** Start **
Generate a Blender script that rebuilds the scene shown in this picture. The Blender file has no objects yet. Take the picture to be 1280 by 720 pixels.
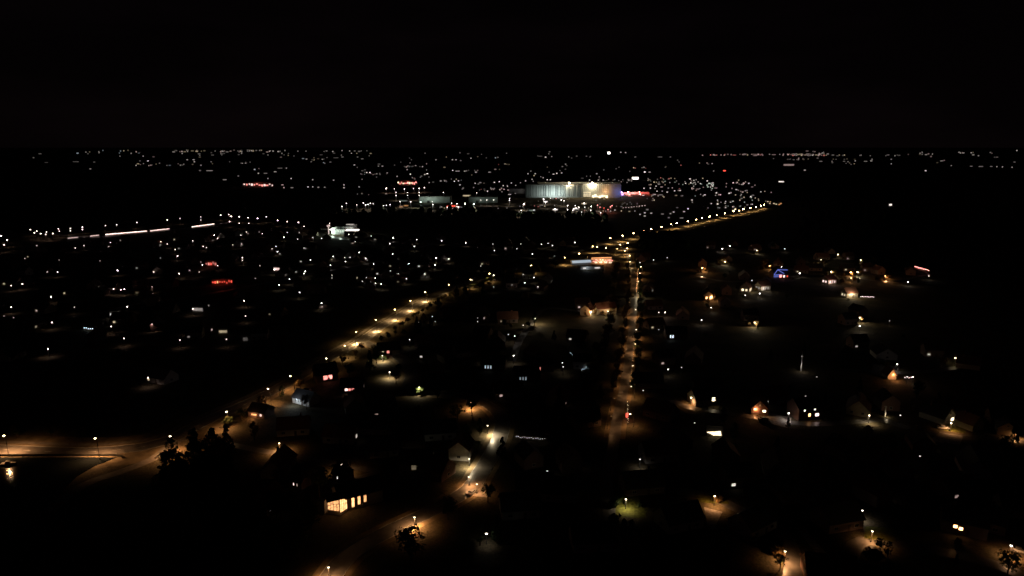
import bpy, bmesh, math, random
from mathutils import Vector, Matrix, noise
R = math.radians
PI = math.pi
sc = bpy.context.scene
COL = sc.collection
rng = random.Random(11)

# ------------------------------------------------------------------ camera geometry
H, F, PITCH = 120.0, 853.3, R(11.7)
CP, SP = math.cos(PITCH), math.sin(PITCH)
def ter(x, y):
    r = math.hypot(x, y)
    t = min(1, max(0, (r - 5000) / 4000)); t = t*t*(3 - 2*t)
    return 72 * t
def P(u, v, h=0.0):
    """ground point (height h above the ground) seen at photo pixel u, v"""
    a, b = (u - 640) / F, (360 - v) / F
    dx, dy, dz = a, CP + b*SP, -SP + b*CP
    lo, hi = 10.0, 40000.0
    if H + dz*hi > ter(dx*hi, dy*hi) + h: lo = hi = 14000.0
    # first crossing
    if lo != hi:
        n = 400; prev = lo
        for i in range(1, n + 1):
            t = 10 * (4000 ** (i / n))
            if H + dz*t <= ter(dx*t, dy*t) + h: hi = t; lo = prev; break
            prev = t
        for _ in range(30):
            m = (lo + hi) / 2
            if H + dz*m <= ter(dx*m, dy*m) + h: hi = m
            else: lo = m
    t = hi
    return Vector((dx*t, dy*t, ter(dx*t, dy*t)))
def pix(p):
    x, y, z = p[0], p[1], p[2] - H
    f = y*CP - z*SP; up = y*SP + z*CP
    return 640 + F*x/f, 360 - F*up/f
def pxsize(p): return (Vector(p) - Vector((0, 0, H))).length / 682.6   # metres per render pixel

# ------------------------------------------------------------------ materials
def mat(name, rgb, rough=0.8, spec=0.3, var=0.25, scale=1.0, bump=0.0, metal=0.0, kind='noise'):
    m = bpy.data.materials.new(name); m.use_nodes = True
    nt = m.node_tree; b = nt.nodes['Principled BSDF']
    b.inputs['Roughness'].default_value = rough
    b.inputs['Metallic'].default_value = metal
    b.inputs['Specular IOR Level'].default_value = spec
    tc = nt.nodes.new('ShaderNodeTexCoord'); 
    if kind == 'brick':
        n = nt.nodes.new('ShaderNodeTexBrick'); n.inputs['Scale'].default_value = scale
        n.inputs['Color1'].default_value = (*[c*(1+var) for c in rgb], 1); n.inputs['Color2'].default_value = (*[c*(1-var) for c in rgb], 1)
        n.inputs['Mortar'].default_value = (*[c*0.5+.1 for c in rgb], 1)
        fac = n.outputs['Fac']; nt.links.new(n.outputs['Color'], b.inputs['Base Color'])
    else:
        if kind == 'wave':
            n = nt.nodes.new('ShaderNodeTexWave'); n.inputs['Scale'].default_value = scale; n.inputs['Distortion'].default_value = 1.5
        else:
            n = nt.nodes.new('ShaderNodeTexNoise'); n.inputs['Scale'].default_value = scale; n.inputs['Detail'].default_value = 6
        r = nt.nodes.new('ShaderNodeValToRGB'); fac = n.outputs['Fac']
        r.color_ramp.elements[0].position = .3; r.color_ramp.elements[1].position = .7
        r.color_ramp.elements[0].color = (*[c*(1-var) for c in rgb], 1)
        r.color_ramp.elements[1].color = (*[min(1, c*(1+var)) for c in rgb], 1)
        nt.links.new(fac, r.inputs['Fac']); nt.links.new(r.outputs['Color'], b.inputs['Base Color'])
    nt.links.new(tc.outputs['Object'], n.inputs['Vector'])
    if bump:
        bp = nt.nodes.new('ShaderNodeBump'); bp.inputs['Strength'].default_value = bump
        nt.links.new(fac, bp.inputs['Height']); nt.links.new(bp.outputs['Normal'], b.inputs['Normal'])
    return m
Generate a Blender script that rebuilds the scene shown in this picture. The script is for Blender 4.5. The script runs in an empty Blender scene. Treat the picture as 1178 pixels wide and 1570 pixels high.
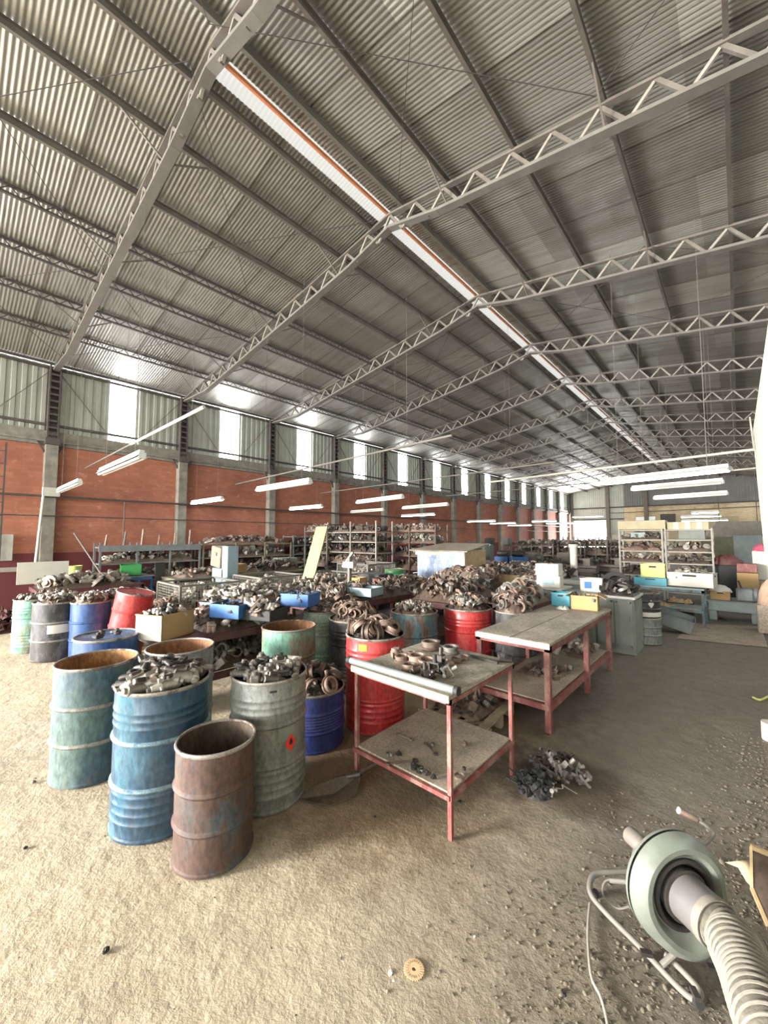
** End **
=== TASK GOAL ===
Transcribe every entry word for word, but skip the pictures.

=== WORKED ANSWER ===
Generate a Blender script that rebuilds the scene shown in this picture. The Blender file has no objects yet. Take the picture to be 1280 by 720 pixels.
import bpy, bmesh, math, random
from mathutils import Vector, Matrix, noise
R = math.radians
PI = math.pi
sc = bpy.context.scene
COL = sc.collection
rng = random.Random(11)

# ------------------------------------------------------------------ camera geometry
H, F, PITCH = 120.0, 853.3, R(11.7)
CP, SP = math.cos(PITCH), math.sin(PITCH)
def ter(x, y):
    r = math.hypot(x, y)
    t = min(1, max(0, (r - 5000) / 4000)); t = t*t*(3 - 2*t)
    return 72 * t
def P(u, v, h=0.0):
    """ground point (height h above the ground) seen at photo pixel u, v"""
    a, b = (u - 640) / F, (360 - v) / F
    dx, dy, dz = a, CP + b*SP, -SP + b*CP
    lo, hi = 10.0, 40000.0
    if H + dz*hi > ter(dx*hi, dy*hi) + h: lo = hi = 14000.0
    # first crossing
    if lo != hi:
        n = 400; prev = lo
        for i in range(1, n + 1):
            t = 10 * (4000 ** (i / n))
            if H + dz*t <= ter(dx*t, dy*t) + h: hi = t; lo = prev; break
            prev = t
        for _ in range(30):
            m = (lo + hi) / 2
            if H + dz*m <= ter(dx*m, dy*m) + h: hi = m
            else: lo = m
    t = hi
    return Vector((dx*t, dy*t, ter(dx*t, dy*t)))
def pix(p):
    x, y, z = p[0], p[1], p[2] - H
    f = y*CP - z*SP; up = y*SP + z*CP
    return 640 + F*x/f, 360 - F*up/f
def pxsize(p): return (Vector(p) - Vector((0, 0, H))).length / 682.6   # metres per render pixel

# ------------------------------------------------------------------ materials
def mat(name, rgb, rough=0.8, spec=0.3, var=0.25, scale=1.0, bump=0.0, metal=0.0, kind='noise'):
    m = bpy.data.materials.new(name); m.use_nodes = True
    nt = m.node_tree; b = nt.nodes['Principled BSDF']
    b.inputs['Roughness'].default_value = rough
    b.inputs['Metallic'].default_value = metal
    b.inputs['Specular IOR Level'].default_value = spec
    tc = nt.nodes.new('ShaderNodeTexCoord'); 
    if kind == 'brick':
        n = nt.nodes.new('ShaderNodeTexBrick'); n.inputs['Scale'].default_value = scale
        n.inputs['Color1'].default_value = (*[c*(1+var) for c in rgb], 1); n.inputs['Color2'].default_value = (*[c*(1-var) for c in rgb], 1)
        n.inputs['Mortar'].default_value = (*[c*0.5+.1 for c in rgb], 1)
        fac = n.outputs['Fac']; nt.links.new(n.outputs['Color'], b.inputs['Base Color'])
    else:
        if kind == 'wave':
            n = nt.nodes.new('ShaderNodeTexWave'); n.inputs['Scale'].default_value = scale; n.inputs['Distortion'].default_value = 1.5
        else:
            n = nt.nodes.new('ShaderNodeTexNoise'); n.inputs['Scale'].default_value = scale; n.inputs['Detail'].default_value = 6
        r = nt.nodes.new('ShaderNodeValToRGB'); fac = n.outputs['Fac']
        r.color_ramp.elements[0].position = .3; r.color_ramp.elements[1].position = .7
        r.color_ramp.elements[0].color = (*[c*(1-var) for c in rgb], 1)
        r.color_ramp.elements[1].color = (*[min(1, c*(1+var)) for c in rgb], 1)
        nt.links.new(fac, r.inputs['Fac']); nt.links.new(r.outputs['Color'], b.inputs['Base Color'])
    nt.links.new(tc.outputs['Object'], n.inputs['Vector'])
    if bump:
        bp = nt.nodes.new('ShaderNodeBump'); bp.inputs['Strength'].default_value = bump
        nt.links.new(fac, bp.inputs['Height']); nt.links.new(bp.outputs['Normal'], b.inputs['Normal'])
    return m
Generate a Blender script that rebuilds the scene shown in this picture. The script is for Blender 4.5. The script runs in an empty Blender scene. Treat the picture as 1178 pixels wide and 1570 pixels high.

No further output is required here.